Na região do Tejo nasceu uma nova categoria a partir da variedade Fernão Pires. Vinhos mais leves, com pouco álcool e sem madeira, mesmo a calhar na esplanada ou na piscina.
Uma Comissão Vitivinícola Regional (CVR) não se mete na vida das empresas. Num mercado auto-regulado, garante a genuinidade dos vinhos da sua região através de mecanismos de certificação, fiscaliza as contas correntes e promove os vinhos a nível nacional e internacional. Sucede que certas CVR não se limitam a cumprir os estatutos. São, por assim dizer, mais irrequietas. A CVR do Tejo é uma delas.
Dos 13 mil hectares da região, 4500 estão plantados com Fernão Pires, que é a casta branca mais abundante em Portugal, muito presente nas regiões do Tejo, de Lisboa, da Península de Setúbal e da Bairrada (aqui com o nome de Maria Gomes). Casta generosa para o produtor, acabava por não ter grande dignidade enquanto marca ou vinho varietal. De resto, nenhum consumidor entrava num restaurante com a ideia de pedir um Fernão Pires do Tejo para acompanhar o almoço, assim como quem pede um Alvarinho ou um Arinto.
Em Março de 2018, a equipa da CVR dirigida por Luís de Castro promoveu uma prova com varietais de Fernão Pires. Vinhos novos, menos novos, velhos ou bem velhos, em modo tranquilo, colheita tardia, espumante, abafado ou aguardente.
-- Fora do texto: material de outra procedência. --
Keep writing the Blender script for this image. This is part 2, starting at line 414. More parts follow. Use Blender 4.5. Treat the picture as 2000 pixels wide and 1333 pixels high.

E, com uma singela prova comentada por João Silvestre (CVR), Martta Simões (Quinta da Alorna) e Diogo Campilho (ex-Lagoalva), iniciou-se uma espécie de revolução com a casta Fernão Pires no Tejo, coisa que é comprovada pela matemática e não pelas nossas opiniões: dos actuais 59 vinhos varietais de Fernão Pires da região do Tejo, 30 destes nasceram a partir da colheita de 2020. Ou seja, estamos perante um caso em que a ideia de uma CVR — que não mete o bedelho na vida das empresas, repetimos — pode mudar uma região. Nas escolas de gestão deve haver um conceito em inglês para casos destes.
E o mais curioso neste processo com meia dúzia de anos é que os enólogos e os produtores dos diferentes terroirs do Tejo (Campo, Charneca e Bairro) souberam pegar na casta e brincar com a sua plasticidade. Já no início dos anos 1990 tínhamos provado vinhos de Fernão Pires bem velhinhos com a orientação de Virgílio Loureiro — sempre atento a estas matérias —, mas, naquela altura, não nos ocorria que fosse possível produzir tanta diversidade com uma casta que quase só dava vinhos de combate (a ignorância é arrogante, pois). Hoje, já perdemos a conta ao número de provas de Fernão Pires promovidas […]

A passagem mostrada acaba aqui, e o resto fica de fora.